Given material =
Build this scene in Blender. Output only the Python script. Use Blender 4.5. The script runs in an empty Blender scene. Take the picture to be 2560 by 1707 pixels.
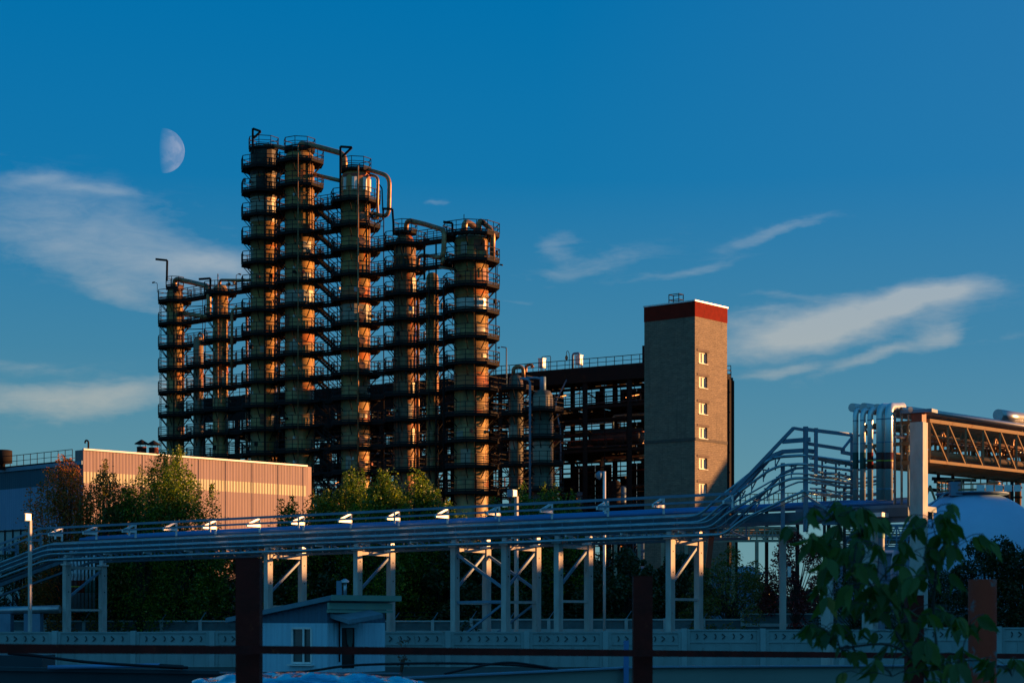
import bpy, math, random
import numpy as np
from mathutils import Vector
random.seed(7); rng = np.random.default_rng(7)
R_ = math.radians
scene = bpy.context.scene
# ------------------------------------------------------------------ camera
FPX = 4760.0; UC = 1280.0; VH = 1540.0; EYE = 2.6
cam_d = bpy.data.cameras.new('camera'); cam = bpy.data.objects.new('camera', cam_d)
scene.collection.objects.link(cam); scene.camera = cam
cam.location = (0, 0, EYE); cam.rotation_euler = (R_(90), 0, 0)
cam_d.sensor_width = 36; cam_d.lens = 36*FPX/2560; cam_d.shift_y = (VH-853.5)/2560
cam_d.clip_start = 0.5; cam_d.clip_end = 20000
cam_d.dof.use_dof = True; cam_d.dof.focus_distance = 160; cam_d.dof.aperture_fstop = 9
# ------------------------------------------------------------------ sun + sky
SUN_AZ = R_(12.0); SUN_EL = R_(6.0)
SDIR = Vector((math.cos(SUN_AZ)*math.cos(SUN_EL), math.sin(SUN_AZ)*math.cos(SUN_EL), math.sin(SUN_EL)))
sun_d = bpy.data.lights.new('sun', 'SUN'); sun = bpy.data.objects.new('sun', sun_d); scene.collection.objects.link(sun)
sun_d.energy = 5.0; sun_d.angle = R_(0.55); sun_d.color = (1.0, 0.46, 0.16)
sun.rotation_euler = SDIR.to_track_quat('Z', 'Y').to_euler(); sun.location = (60, 30, 60)
vs = scene.view_settings
vs.view_transform = 'Standard'; vs.look = 'None'; vs.exposure = 1.25; vs.gamma = 1.0
w = bpy.data.worlds.new('World'); scene.world = w; w.use_nodes = True
nt = w.node_tree; nt.nodes.clear()
def N(tree, typ, **kw):
    n = tree.nodes.new(typ)
    for k, v in kw.items(): setattr(n, k, v)
    return n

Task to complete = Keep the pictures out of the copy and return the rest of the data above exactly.

The completed task =
Build this scene in Blender. Output only the Python script. Use Blender 4.5. The script runs in an empty Blender scene. Take the picture to be 2560 by 1707 pixels.
import bpy, math, random
import numpy as np
from mathutils import Vector
random.seed(7); rng = np.random.default_rng(7)
R_ = math.radians
scene = bpy.context.scene
# ------------------------------------------------------------------ camera
FPX = 4760.0; UC = 1280.0; VH = 1540.0; EYE = 2.6
cam_d = bpy.data.cameras.new('camera'); cam = bpy.data.objects.new('camera', cam_d)
scene.collection.objects.link(cam); scene.camera = cam
cam.location = (0, 0, EYE); cam.rotation_euler = (R_(90), 0, 0)
cam_d.sensor_width = 36; cam_d.lens = 36*FPX/2560; cam_d.shift_y = (VH-853.5)/2560
cam_d.clip_start = 0.5; cam_d.clip_end = 20000
cam_d.dof.use_dof = True; cam_d.dof.focus_distance = 160; cam_d.dof.aperture_fstop = 9
# ------------------------------------------------------------------ sun + sky
SUN_AZ = R_(12.0); SUN_EL = R_(6.0)
SDIR = Vector((math.cos(SUN_AZ)*math.cos(SUN_EL), math.sin(SUN_AZ)*math.cos(SUN_EL), math.sin(SUN_EL)))
sun_d = bpy.data.lights.new('sun', 'SUN'); sun = bpy.data.objects.new('sun', sun_d); scene.collection.objects.link(sun)
sun_d.energy = 5.0; sun_d.angle = R_(0.55); sun_d.color = (1.0, 0.46, 0.16)
sun.rotation_euler = SDIR.to_track_quat('Z', 'Y').to_euler(); sun.location = (60, 30, 60)
vs = scene.view_settings
vs.view_transform = 'Standard'; vs.look = 'None'; vs.exposure = 1.25; vs.gamma = 1.0
w = bpy.data.worlds.new('World'); scene.world = w; w.use_nodes = True
nt = w.node_tree; nt.nodes.clear()
def N(tree, typ, **kw):
    n = tree.nodes.new(typ)
    for k, v in kw.items(): setattr(n, k, v)
    return n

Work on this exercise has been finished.